Shell to construct and operate battery swapping stations with Nio in China and Europe
26 November 2021
China-based EV maker NIO has entered into a strategic partnership with Shell to further its involvement in electric vehicle and energy industries globally. As part of this new strategic cooperation agreement, NIO and Shell will construct and operate battery charging and swapping facilities. This includes a plan to install 100 battery swapping stations in China by 2025 and construct and operate pilot stations in Europe from 2022.
Shell’s charging network in Europe will also become available to NIO users.
In the meantime, NIO and Shell will continue to explore further collaboration opportunities in battery asset management, fleet management, membership systems, home charging services, advanced battery charging and swapping technology development, and the construction of charging facilities in China.
As the world’s largest gasoline retailer, Shell is committed to becoming one of the leading charging service providers worldwide. NIO is a global smart electric vehicle company that began delivering cars to consumers in China in 2018. In 2021, NIO expanded its operations to Norway, marking its first step overseas. In the future NIO will enter additional European markets with its products and services.
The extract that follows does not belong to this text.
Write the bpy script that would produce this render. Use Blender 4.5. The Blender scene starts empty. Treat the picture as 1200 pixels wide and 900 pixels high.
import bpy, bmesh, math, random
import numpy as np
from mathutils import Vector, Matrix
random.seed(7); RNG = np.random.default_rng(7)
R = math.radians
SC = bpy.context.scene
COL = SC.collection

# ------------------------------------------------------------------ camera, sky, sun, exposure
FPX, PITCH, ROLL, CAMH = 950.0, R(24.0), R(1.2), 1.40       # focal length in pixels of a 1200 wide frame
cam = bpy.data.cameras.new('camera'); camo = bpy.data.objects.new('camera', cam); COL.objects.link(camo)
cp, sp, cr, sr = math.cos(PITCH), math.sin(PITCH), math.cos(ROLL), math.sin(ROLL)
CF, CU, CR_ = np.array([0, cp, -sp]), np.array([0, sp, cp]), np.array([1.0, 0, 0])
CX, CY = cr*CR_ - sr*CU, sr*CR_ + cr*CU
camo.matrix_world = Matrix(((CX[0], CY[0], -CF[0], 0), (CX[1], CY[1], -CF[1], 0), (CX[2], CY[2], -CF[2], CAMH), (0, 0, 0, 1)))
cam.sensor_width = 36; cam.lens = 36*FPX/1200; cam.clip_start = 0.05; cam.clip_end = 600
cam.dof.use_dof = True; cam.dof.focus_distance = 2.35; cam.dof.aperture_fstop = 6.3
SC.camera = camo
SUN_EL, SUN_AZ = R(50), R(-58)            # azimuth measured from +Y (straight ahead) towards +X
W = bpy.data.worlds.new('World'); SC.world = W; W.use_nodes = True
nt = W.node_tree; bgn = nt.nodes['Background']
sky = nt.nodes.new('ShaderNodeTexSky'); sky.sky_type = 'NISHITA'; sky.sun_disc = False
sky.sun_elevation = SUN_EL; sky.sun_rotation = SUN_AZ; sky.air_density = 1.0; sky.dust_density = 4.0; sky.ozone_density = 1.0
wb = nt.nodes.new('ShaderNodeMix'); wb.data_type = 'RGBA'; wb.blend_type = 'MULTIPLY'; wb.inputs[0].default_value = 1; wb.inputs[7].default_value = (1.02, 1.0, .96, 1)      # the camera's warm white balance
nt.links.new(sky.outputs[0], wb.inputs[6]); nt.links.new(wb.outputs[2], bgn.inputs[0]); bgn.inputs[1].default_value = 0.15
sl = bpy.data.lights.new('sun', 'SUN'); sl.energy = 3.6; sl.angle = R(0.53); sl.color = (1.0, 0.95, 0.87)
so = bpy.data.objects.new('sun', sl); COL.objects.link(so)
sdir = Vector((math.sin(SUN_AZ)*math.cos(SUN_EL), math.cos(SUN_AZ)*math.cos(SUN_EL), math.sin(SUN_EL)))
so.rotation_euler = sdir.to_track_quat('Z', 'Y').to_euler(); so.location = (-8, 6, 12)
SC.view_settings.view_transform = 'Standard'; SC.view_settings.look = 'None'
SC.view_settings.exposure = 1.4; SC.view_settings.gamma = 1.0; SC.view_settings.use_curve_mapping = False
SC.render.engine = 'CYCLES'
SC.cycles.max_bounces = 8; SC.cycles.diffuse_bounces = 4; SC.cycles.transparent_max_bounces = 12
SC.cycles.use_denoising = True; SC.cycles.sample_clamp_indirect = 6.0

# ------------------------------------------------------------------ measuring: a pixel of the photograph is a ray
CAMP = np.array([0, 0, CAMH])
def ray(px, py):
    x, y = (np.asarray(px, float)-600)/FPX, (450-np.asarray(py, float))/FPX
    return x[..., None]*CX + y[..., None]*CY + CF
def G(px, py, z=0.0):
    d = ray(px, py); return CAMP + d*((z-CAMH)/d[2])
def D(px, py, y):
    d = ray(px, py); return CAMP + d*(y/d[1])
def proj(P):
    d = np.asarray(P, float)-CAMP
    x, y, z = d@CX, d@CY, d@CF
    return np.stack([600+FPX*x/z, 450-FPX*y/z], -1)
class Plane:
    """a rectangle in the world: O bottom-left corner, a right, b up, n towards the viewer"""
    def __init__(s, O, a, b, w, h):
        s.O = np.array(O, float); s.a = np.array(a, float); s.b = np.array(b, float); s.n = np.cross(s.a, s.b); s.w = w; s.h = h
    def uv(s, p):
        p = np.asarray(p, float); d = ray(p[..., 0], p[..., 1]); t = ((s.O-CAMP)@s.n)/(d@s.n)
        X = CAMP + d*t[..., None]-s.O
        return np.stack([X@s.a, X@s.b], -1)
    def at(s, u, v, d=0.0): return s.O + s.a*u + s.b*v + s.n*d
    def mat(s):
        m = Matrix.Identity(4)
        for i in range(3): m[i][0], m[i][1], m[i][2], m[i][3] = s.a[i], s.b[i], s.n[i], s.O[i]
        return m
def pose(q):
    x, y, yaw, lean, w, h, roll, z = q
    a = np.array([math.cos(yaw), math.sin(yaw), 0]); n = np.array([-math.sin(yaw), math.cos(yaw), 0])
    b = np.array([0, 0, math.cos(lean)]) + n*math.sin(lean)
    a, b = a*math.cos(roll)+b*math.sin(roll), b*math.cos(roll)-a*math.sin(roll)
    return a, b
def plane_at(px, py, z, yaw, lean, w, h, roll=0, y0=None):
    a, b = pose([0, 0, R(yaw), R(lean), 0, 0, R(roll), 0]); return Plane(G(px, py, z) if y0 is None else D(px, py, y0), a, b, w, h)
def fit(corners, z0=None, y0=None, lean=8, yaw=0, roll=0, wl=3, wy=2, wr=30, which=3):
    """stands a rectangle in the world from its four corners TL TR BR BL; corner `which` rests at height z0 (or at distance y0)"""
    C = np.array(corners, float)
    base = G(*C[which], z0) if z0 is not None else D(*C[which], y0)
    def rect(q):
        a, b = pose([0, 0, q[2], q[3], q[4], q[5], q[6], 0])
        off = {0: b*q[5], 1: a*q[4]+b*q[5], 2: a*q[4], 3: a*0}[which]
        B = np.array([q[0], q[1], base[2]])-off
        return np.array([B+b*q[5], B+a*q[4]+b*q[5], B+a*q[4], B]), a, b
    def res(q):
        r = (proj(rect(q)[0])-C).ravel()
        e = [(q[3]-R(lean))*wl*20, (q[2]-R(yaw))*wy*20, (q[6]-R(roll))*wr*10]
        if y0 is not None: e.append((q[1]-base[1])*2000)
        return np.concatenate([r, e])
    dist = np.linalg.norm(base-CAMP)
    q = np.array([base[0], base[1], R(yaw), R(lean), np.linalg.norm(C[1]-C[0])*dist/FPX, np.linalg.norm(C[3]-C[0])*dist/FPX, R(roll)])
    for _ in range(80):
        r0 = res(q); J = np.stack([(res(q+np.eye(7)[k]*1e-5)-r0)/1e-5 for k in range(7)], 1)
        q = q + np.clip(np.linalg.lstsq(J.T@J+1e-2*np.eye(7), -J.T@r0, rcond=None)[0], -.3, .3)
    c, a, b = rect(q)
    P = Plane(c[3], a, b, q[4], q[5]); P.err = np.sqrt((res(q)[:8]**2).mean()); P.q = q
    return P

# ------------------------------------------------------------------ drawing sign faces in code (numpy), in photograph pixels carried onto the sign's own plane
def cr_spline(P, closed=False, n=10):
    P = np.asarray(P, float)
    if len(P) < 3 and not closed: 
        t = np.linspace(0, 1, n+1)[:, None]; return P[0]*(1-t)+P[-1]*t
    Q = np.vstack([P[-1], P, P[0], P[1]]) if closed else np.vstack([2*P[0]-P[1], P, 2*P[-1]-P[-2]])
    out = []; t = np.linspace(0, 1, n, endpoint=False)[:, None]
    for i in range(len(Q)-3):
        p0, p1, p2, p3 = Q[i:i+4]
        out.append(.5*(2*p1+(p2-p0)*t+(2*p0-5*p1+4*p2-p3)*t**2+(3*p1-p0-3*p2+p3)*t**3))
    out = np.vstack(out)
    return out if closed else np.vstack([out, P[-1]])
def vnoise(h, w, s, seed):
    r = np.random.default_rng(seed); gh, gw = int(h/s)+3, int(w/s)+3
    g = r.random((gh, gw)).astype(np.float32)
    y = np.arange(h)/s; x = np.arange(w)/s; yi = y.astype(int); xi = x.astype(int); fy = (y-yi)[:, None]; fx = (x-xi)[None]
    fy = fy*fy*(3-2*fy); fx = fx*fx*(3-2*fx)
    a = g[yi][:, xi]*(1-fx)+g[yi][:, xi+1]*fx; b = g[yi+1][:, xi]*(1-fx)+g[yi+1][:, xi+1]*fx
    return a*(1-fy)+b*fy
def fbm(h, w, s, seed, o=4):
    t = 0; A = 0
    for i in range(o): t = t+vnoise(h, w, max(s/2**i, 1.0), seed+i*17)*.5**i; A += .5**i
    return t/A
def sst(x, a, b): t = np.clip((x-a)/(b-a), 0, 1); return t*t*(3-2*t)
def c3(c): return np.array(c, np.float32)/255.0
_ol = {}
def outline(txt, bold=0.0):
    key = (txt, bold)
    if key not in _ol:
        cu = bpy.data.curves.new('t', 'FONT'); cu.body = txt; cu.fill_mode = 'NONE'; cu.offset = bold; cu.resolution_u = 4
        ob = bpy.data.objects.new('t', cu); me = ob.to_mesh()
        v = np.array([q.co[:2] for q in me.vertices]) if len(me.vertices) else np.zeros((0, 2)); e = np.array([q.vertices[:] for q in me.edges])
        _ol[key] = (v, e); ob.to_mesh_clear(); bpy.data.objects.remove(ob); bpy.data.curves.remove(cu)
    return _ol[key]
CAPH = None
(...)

Based on the strategic development of both brands, NIO and Shell will join forces to leverage each other’s strengths and contribute to the development of the smart electric vehicle industry.
Decarbonization is a global challenge that requires broad-reaching, multi-faceted global solutions. This is the most exciting aspect of our new partnership with NIO—the breadth of the collaboration and the value we can offer our EV customers both in Europe and in China. Together, we'll be working to improve every element of the EV experience. This means we’ll offer Shell Recharge high-speed charging at NIO locations and make battery swapping available at convenient Shell locations. We will also be offering NIO customers our best home and business charging solutions.
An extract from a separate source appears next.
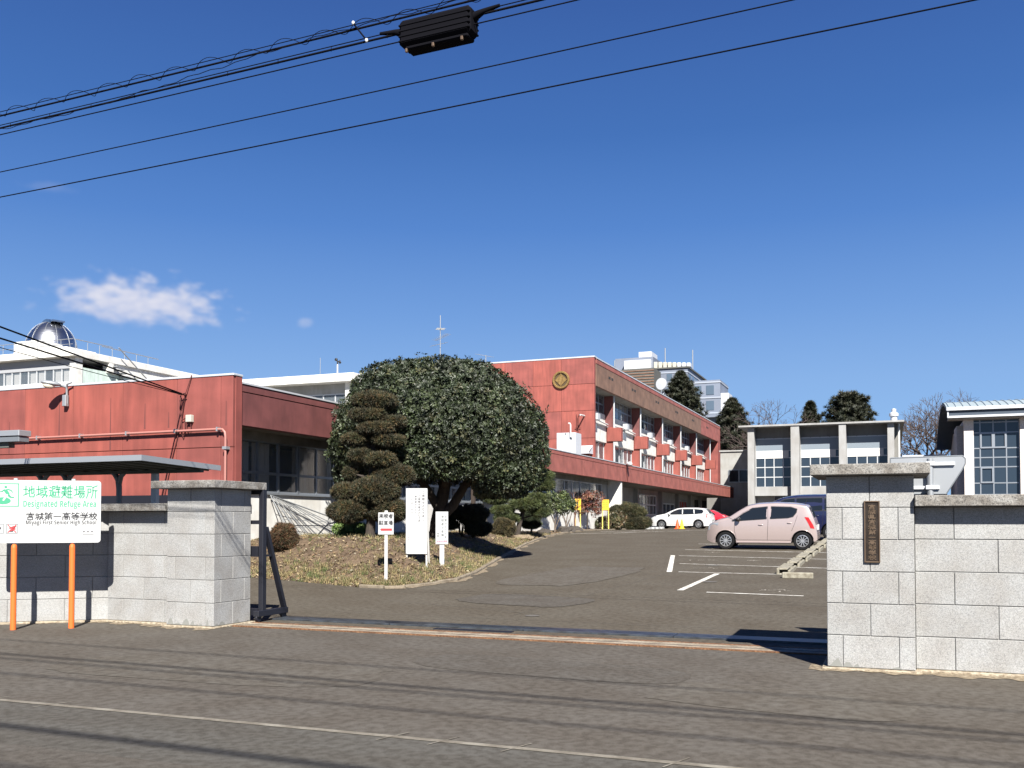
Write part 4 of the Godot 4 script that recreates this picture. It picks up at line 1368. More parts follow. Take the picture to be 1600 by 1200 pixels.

—István Kapitány, global executive vice president of Shell Mobility
I have to shake my head in eye-rolling bemusement every time yet another EV enterprise resolves to resurrect mechanical Heath-Robinson-like battery-swapping. I say this as someone who accurately and effortlessly predicted from the get-go that Shai Agassi's (largely Israel-based) Project Better Place would fail miserably and expensively for a host of still obvious, still applicable reasons. In fact even more applicable now with the advent of 5 minute charging(eg. ABB). The need is now vanishingly niche - ever more vanishingly miniscule with every new battery/energy storage breakthrough - both in terms of energy-density and superfast charge capability.
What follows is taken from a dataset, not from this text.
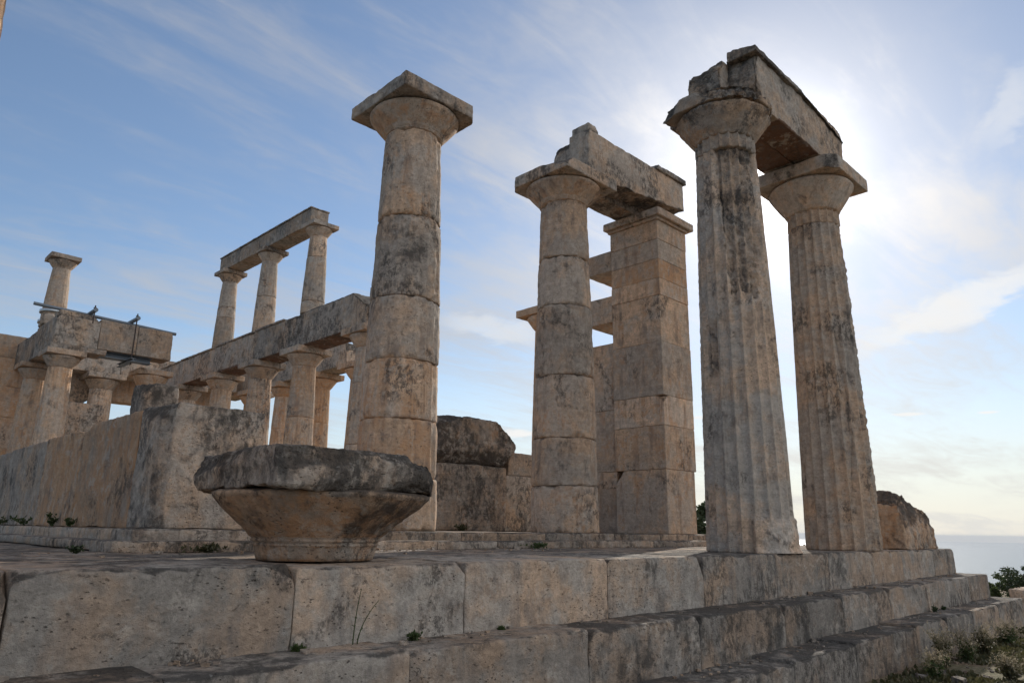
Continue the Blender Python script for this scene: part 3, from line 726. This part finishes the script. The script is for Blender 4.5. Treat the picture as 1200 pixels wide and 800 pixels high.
# ================================================================== INNER COLONNADE (two storeys)
IX = 2.6
GRP = 'lower columns of the inner colonnade'; GRPU = 'upper columns of the inner colonnade'
def small_col(name, label, x, y, z0, z1, Rb, Rt, Re, h, group=None, seed=0, col=(.35, .6, .5), hcap=.24, hab=.14, joint=None, nth=96, res=.06, flute=.03, mat=None, cuts=()):
    t = thing(name, label, 'column', (x, y, z0), group)
    zn = z1-hcap-hab; f = shaftR(z0, zn, Rb, Rt)
    js = [z0]+(joint or [])+[zn]
    for i in range(len(js)-1):
        c = (min(1, col[0]+rnd.uniform(-.1, .1)), col[1]+rnd.uniform(-.1, .15), col[2]+rnd.uniform(-.05, .05))
        drum('drum' if len(js) > 2 else 'shaft', x, y, js[i]+.002, js[i+1]-.002, f, t, c, seed=seed+i*3, flute=flute, chip=.02, rough=.005, nth=nth, res=res, mat=mat)
    capital(x, y, zn, Rt, Re, h, hcap, hab, t, col, seed=seed+40, res=.04, nth=72, rings=False, mat=mat, chip=.03, cuts=cuts, abcol=(col[0]+.15, col[1]-.1, col[2]-.03))
    return t
lowY = [10.15, 13.10, 15.55, 18.15, 20.9]
lowL = ['nearest lower column of the inner colonnade, half hidden by the tall freestanding column', 'second lower column of the inner colonnade, a chip out of its capital, directly under the nearest upper column',
        'third lower column of the inner colonnade, its foot behind the pale slab wall', 'fourth lower column of the inner colonnade, only its top above the slab wall', 'farthest lower column of the inner colonnade, in deep shade under the beam end']
for i, (y, l) in enumerate(zip(lowY, lowL)):
    small_col('lower_column', l, IX, y, .22, 4.70, .43, .30, .47, .49, GRP, 1800+i*20, (.33, .6, .52), hcap=.28, hab=.16, joint=[[2.0, 3.4], [2.9], [], [], []][i])
RUSTBOX = (0, 5, 4.75)
ent = thing('lower_entablature', 'long weathered stone beam carried by the lower inner columns, below the three small upper ones', 'stone beam', (IX, 16, 4.70))
ys = [9.82, 12.75, 13.75, 15.5, 18.2, 20.9, 22.6]
cols_ = [(.60, .42, .50), (.80, .35, .38), (.66, .38, .46), (.55, .45, .50), (.60, .42, .46), (.6, .42, .46)]
for i in range(6):
    cu = []
    if i == 0: cu = [((IX, 10.5, 5.62), (0, -.7, 1), .05), ((IX-.3, 11.0, 5.66), (-1, 0, 1.5), .04)]
    stone('block', (IX-.34, ys[i]+.005, 4.70), (IX+.34, ys[i+1]-.005, 5.60-.02*i+(.05 if i == 0 else 0)), ent, cols_[i], res=.05, r=.02, chip=.06, rough=.014, seed=1900+i*5, cuts=cu+[((IX-.34, 0, 5.56), (-1, 0, 1.), .03)])
    if i not in (0, 1):
        stone('ledge', (IX-.37, ys[i]+.05, 5.60-.02*i+.002), (IX+.30, ys[i+1]-.04, 5.66-.02*i), ent, (.7, .35, .42), res=.05, r=.015, chip=.06, rough=.01, seed=1940+i)
RUSTBOX = None
s = stone('stone_block', (IX-.30, 9.56, 4.95), (IX+.30, 9.81, 5.60), None, (.6, .4, .46), res=.05, r=.02, chip=.04, rough=.01, seed=1960)
tag(s, 'end stone of the lower inner beam, seen just left of the tall freestanding column', 'stone block')
upY = [12.95, 15.72, 18.45]
upL = ['nearest of the three small upper columns, dark above a slanting repair joint', 'middle of the three small upper columns above the inner colonnade', 'farthest of the three small upper columns, lightly patched in pale stone']
for i, (y, l) in enumerate(zip(upY, upL)):
    z0 = 5.62 if i == 0 else 5.60
    small_col('upper_column', l, IX, y, z0, 8.16, .315, .225, .36, .385, GRPU, 2000+i*20, (.42, .5, .5), hcap=.22, hab=.12, joint=[[5.95, 7.2], [6.7], [6.6, 6.95]][i], res=.04, flute=.022)
beam('upper_beam', 'slim straight stone beam resting on the three small upper columns against the sky', 'stone beam', (IX-.27, 12.95, 8.165), (IX+.27, 18.75, 8.66), None, 2100,
     parts=[((IX-.27, 12.98, 8.165), (IX+.27, 15.70, 8.62), (.50, .25, .47), []), ((IX-.27, 15.706, 8.165), (IX+.27, 18.72, 8.62), (.52, .28, .45), [])],
     ledge=((IX-.30, 12.96, 8.622), (IX+.29, 18.74, 8.665), (.75, .2, .34), []), chip=.015, rough=.004, res=.05)

# outer right colonnade beyond the inner one
FX = 7.5
oY = [8.95, 18.0, 20.8, 23.6, 26.4]
oL = ['outer column almost wholly hidden behind the smooth middle column, one corner of its capital showing', 'outer column behind the nearest inner one, at the open end of the far beam',
      'orange-lit outer column seen right of the second lower inner column', 'orange-lit outer column between the second and third lower inner columns', 'outer column glimpsed low between the third and fourth lower inner columns']
for i, (y, l) in enumerate(zip(oY, oL)):
    small_col('outer_column', l, FX, y, .0, 6.0 if i == 0 else 5.86, .50, .38, .60, .64, 'columns of the far right colonnade', 2200+i*20, (.25, .85, .58), hcap=.34, hab=.20, joint=[2.2, 4.0], res=.08)
beam('outer_entablature', 'broken stone beam over the outer columns, seen beneath the lower inner beam', 'stone beam', (FX-.43, 18.2, 5.86), (FX+.43, 29, 6.75), None, 2300,
     parts=[((FX-.43, 18.35, 5.862), (FX+.43, 20.78, 6.72), (.62, .4, .48), [((FX, 18.5, 6.6), (0, -1, .6), .08)]), ((FX-.43, 20.79, 5.862), (FX+.43, 23.58, 6.7), (.6, .4, .46), []),
            ((FX-.43, 23.59, 5.862), (FX+.43, 29.2, 6.7), (.55, .4, .48), [])], res=.08)

# ================================================================== FAR LEFT: corner of the other inner colonnade
LX, LY = -1.88, 17.75
small_col('corner_support', 'stout lower column at the far left under the corner where two beams meet', LX, LY, .22, 4.60, .40, .285, .44, .46, 'far left lower columns', 2400, (.30, .6, .52), hcap=.28, hab=.15, res=.06)
small_col('corner_support', 'lower column at the far left standing behind the corner one, beside the brown wall', LX-.05, LY+2.45, .22, 4.60, .40, .285, .44, .46, 'far left lower columns', 2420, (.30, .65, .50), hcap=.28, hab=.15, res=.06)
small_col('corner_support', 'lower column at the far left under the right end of the clamped beam', .42, LY+.15, .22, 4.45, .42, .33, .46, .46, 'far left lower columns', 2440, (.20, .85, .52), hcap=.28, hab=.15, res=.06, cuts=[((.1, LY-.2, 4.3), (-1, -1, -.3), .08)])
beam('cross_beam', 'stone beam at the far left held by steel bars, ending against the sky', 'stone beam', (LX-.36, LY-.32, 4.60), (.78, LY+.32, 5.55), None, 2500,
     parts=[((LX-.34, LY-.34, 4.74), (-1.18, LY+.32, 5.50), (.62, .35, .42), [((LX-.3, LY-.3, 5.46), (-1, -.6, 1), .05)]), ((-1.17, LY-.33, 4.76), (-.22, LY+.32, 5.58), (.40, .45, .46), []),
            ((-.21, LY-.33, 4.76), (.74, LY+.32, 5.56), (.38, .48, .46), [((.72, LY, 5.1), (1, 0, 0), .05)])],
     ledge=((LX-.40, LY-.37, 4.605), (-.95, LY+.34, 4.738), (.55, .35, .46), []), res=.05, chip=.03)
beam('side_beam', 'shorter stone beam at the far left running back from the corner, under the strapped little column', 'stone beam', (LX-.36, LY+.34, 4.60), (LX+.3, 23.4, 5.5), None, 2540,
     parts=[((LX-.36, LY+.33, 4.602), (LX+.3, LY+1.6, 5.46), (.62, .3, .42), []), ((LX-.36, LY+1.61, 4.602), (LX+.3, 23.4, 5.44), (.66, .3, .40), [((LX-.3, 23, 5.4), (-.4, 0, 1), .06)])], res=.06, chip=.04)
ucol = small_col('strapped_column', 'lone small upper column at the far left with pale metal straps round its foot', LX-.06, 19.25, 5.50, 7.62, .32, .225, .36, .385, None, 2560, (.35, .5, .5), hcap=.22, hab=.13, res=.04, flute=.022)
def ringm(cx, cy, z0, z1, r0, r1, n=48):
    V = []; F = []
    for (r_, z) in ((r0, z0), (r1, z0), (r1, z1), (r0, z1)):
        V += [(cx+math.cos(2*math.pi*i/n)*r_, cy+math.sin(2*math.pi*i/n)*r_, z) for i in range(n)]
    for k in range(4):
        for i in range(n): F.append([k*n+i, k*n+(i+1) % n, ((k+1) % 4)*n+(i+1) % n, ((k+1) % 4)*n+i])
    return np.array(V), F
for z in (5.62, 5.92):
    V, F = ringm(LX-.06, 19.25, z, z+.075, .30, .355); mesh('strap', V, F, STRAP, ucol)
s = stone('stone_block', (LX-.42, 18.7, 5.465), (LX-.12, 19.0, 5.80), None, (.6, .4, .42), res=.05, r=.08, chip=.06, rough=.012, seed=2590)
tag(s, 'small rounded stone at the foot of the strapped little column', 'stone block')
s = stone('stone_block', (LX-.28, LY-.28, 5.502), (LX+.66, LY+.28, 5.66), None, (.7, .35, .40), res=.04, r=.03, chip=.07, rough=.012, seed=2594, cuts=[((LX+.5, LY, 5.64), (1, 0, 1.2), .04)])
tag(s, 'thin broken stone on the corner of the clamped beam, with a clamp groove', 'stone block')

# steel bars that carry and clamp the cross beam
def cyl(a, b, r, n=14):
    a, b = np.array(a, float), np.array(b, float); d = b-a; d /= np.linalg.norm(d)
    u = np.cross(d, [0, 0, 1.] if abs(d[2]) < .9 else [1., 0, 0]); u /= np.linalg.norm(u); v = np.cross(d, u)
    V = [p+(u*math.cos(2*math.pi*i/n)+v*math.sin(2*math.pi*i/n))*r for p in (a, b) for i in range(n)]
    F = [[i, (i+1) % n, n+(i+1) % n, n+i] for i in range(n)]+[list(range(n))[::-1], list(range(n, 2*n))]
    return np.array(V), F
def bx(lo, hi):
    V = np.array([(x, y, z) for x in (lo[0], hi[0]) for y in (lo[1], hi[1]) for z in (lo[2], hi[2])], float)
    return V, [[0, 1, 3, 2], [4, 6, 7, 5], [0, 4, 5, 1], [2, 3, 7, 6], [0, 2, 6, 4], [1, 5, 7, 3]]
def ibeam(lo, hi, axis):
    """steel I-section along x or y"""
    t = .014; (x0, y0, z0), (x1, y1, z1) = lo, hi
    if axis == 0: web = bx((x0, (y0+y1)/2-t/2, z0+t+.001), (x1, (y0+y1)/2+t/2, z1-t-.001))
    else: web = bx(((x0+x1)/2-t/2, y0, z0+t+.001), ((x0+x1)/2+t/2, y1, z1-t-.001))
    return merge([bx((x0, y0, z0), (x1, y1, z0+t)), bx((x0, y0, z1-t), (x1, y1, z1)), web])
o = mesh('steel_bar', *cyl((-2.75, LY-.12, 5.72), (.86, LY-.12, 5.60), .045), STEEL, None, False)
tag(o, 'long round grey steel bar lying along the top of the clamped beam', 'steel bar')
o = mesh('steel_bar', *ibeam((-1.05, LY-.22, 4.60), (.28, LY+.1, 4.755), 0), STEEL, None, False)
tag(o, 'dark steel girder supporting the underside of the clamped beam', 'steel girder')
for k, (x, l) in enumerate(((-1.42, 'short steel crossbar on the clamped beam, nearer the little column'), (-.35, 'short steel crossbar on the clamped beam, with a long hanging rod, nearer the sky end'))):
    t = thing('clamp_bar', l, 'steel clamp', (x, LY, 5.66), 'steel clamps on the clamped beam')
    mesh('crossbar', *merge([cyl((x, LY-.62, 5.735), (x, LY+.5, 5.735), .055)]), STEEL, t, False)
    mesh('threaded_rod', *cyl((x, LY-.50, 5.88), (x, LY-.50, 5.38 if k == 0 else 4.44), .017, 8), RUSTY, t, False)
    mesh('nut', *cyl((x, LY-.50, 5.79), (x, LY-.50, 5.825), .04, 6), RUSTY, t, False)
    if k: mesh('crossbar', *ibeam((x-.06, LY-.66, 4.50), (x+.06, LY+.5, 4.598), 1), STEEL, t, False)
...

And consumers just don't want to blindly swap their EV's batteries - which have perhaps clocked up just a few thousand miles - for someone else's pack which may well have notched up 60,000++ miles !
That said - Formula E would have benefited greatly from the outset if its race cars had incorporated rapid 2-3 minute battery-swapping - enabling not just far longer races(and on real race-tracks) but allowing much higher speeds - minus the constant fear of running out energy.